Niestety finałowy odcinek pada ofiarą niezrozumiałej decyzji HBO o skróceniu 2. sezonu o dwa epizody w stosunku do pierwszej serii. To działa na niekorzyść historii, której brakuje pogłębienia i momentów przestoju. Akcja pędzi na łeb, na szyję przez cały odcinek (i to samo można powiedzieć o większości poprzednich). Nie ma chwili na pozostanie z bohaterami, wejście w ich głowę, spojrzenie na wydarzenia z ich perspektywy. Wydarzenia mkną przed siebie tak absurdalnie szybko, że mimo znajomości gry przez moment się pogubiłem w tym, co Ellie właściwie robi.
Bardzo trudno jest mi ten odcinek ocenić, ponieważ mam świadomość, że kładzie on fundamenty pod przyszłe wydarzenia. W moim mniemaniu radzi sobie bardzo dobrze. Przykład: na początku bardzo bolał mnie brak Tommy'ego w tej części historii i to, że jego pojawienie się pod sam koniec było pozbawione napięcia. Natomiast przewiduję, że zostawiono go na 3. sezon, w którym stanie się antagonistą dla pewnej postaci. Z tego powodu nie mam problemu z tym sposobem opowiedzenia historii, lecz osoby nieznające oryginału mogą być zdziwione jego absencją w większości odcinków. W końcu Joel został zamordowany, a o Tommym ani widu, ani słychu – jego imię tylko okazjonalnie pada z ust Jessego.
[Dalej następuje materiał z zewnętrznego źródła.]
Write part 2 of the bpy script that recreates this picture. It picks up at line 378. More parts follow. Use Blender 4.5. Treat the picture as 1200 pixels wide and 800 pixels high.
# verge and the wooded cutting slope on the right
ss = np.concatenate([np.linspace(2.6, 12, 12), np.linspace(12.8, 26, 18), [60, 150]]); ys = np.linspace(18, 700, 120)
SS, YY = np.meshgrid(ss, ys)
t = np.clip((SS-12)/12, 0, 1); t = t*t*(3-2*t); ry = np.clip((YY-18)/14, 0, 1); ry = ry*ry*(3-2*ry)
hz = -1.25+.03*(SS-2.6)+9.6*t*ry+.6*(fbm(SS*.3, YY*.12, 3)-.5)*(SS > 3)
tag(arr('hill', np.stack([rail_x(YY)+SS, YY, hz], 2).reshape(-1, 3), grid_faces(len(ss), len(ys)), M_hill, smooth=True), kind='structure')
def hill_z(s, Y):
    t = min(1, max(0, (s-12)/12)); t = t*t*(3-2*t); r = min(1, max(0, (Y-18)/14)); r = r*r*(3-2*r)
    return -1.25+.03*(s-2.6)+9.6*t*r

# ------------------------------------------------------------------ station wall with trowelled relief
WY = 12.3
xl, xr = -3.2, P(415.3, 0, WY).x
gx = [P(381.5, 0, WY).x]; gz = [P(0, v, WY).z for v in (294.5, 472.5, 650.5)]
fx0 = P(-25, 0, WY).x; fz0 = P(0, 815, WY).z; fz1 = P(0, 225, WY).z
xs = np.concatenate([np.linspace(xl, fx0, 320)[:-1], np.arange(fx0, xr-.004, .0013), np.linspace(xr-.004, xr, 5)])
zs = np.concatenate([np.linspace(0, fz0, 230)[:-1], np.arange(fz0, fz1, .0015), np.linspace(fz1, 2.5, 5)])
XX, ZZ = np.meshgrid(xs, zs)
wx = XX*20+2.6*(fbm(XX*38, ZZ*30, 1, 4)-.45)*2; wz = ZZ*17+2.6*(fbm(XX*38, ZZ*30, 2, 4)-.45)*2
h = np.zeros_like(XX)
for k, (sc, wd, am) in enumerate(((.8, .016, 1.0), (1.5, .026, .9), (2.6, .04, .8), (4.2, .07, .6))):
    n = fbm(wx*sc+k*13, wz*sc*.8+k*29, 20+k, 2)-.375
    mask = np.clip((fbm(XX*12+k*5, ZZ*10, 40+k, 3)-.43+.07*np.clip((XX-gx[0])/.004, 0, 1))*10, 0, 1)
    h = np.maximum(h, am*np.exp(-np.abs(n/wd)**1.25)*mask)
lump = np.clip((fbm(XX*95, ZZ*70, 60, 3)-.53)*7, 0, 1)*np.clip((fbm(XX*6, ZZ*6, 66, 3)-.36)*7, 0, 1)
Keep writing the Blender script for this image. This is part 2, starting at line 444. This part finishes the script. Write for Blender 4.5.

To samo można powiedzieć o postaciach pobocznych pokroju Mel i Owena. Ellie dość szybko ich odnajduje i zabija. Widz powinien być wściekły po tym, jak potraktowano Joela, ale czy na pewno tak jest? Nie mogę ocenić po sobie – ja tę historię doskonale znam i już ją przeżyłem. Natomiast mam wątpliwości, czy inni widzowie odczuwają gniew na taką samą skalę, co gracze w przeszłości, bo serial nie stawia u Ellie aż takiego nacisku na zaślepienie zemstą. To objawia się dopiero w ostatnim odcinku. A w pierwowzorze jej obsesja była widoczna w każdym dialogu i w każdej podejmowanej decyzji.
Kiedy już widzimy zaślepioną gniewem Ellie, to w końcu możemy poczuć do niej to, co powinniśmy od wjazdu do Seattle – niechęć. Do tej pory dziewczyna wzbudzała ją przez głupkowatość i przesadną lekkość w scenach z Diną. Teraz możemy poczuć niesmak przez podejmowane przez nią decyzje i sposób potraktowania Jessego. Bardzo mi się to podobało.
Nie podobała mi się za to śmierć Owena i Mel. Po raz kolejny dochodzi do wybielania Ellie przez twórców. Oczywiście - Owen pierwszy sięgnął po broń i został zastrzelony w samoobronie. Natomiast przypadkowe postrzelenie i zabicie Mel to już przesada. W grze wyglądało to inaczej. Mel rzuciła się na Ellie i ta – znów – w samoobronie zabiła ciężarną kobietę. Kiedy śmierć jest dziełem przypadku, spłyca to przedstawione wydarzenia i ich wydźwięk. Nie mogę się za to przyczepić do aktorstwa, bo szok i dysocjacja Ellie zostały przez Bellę Ramsey bardzo dobrze zagrane.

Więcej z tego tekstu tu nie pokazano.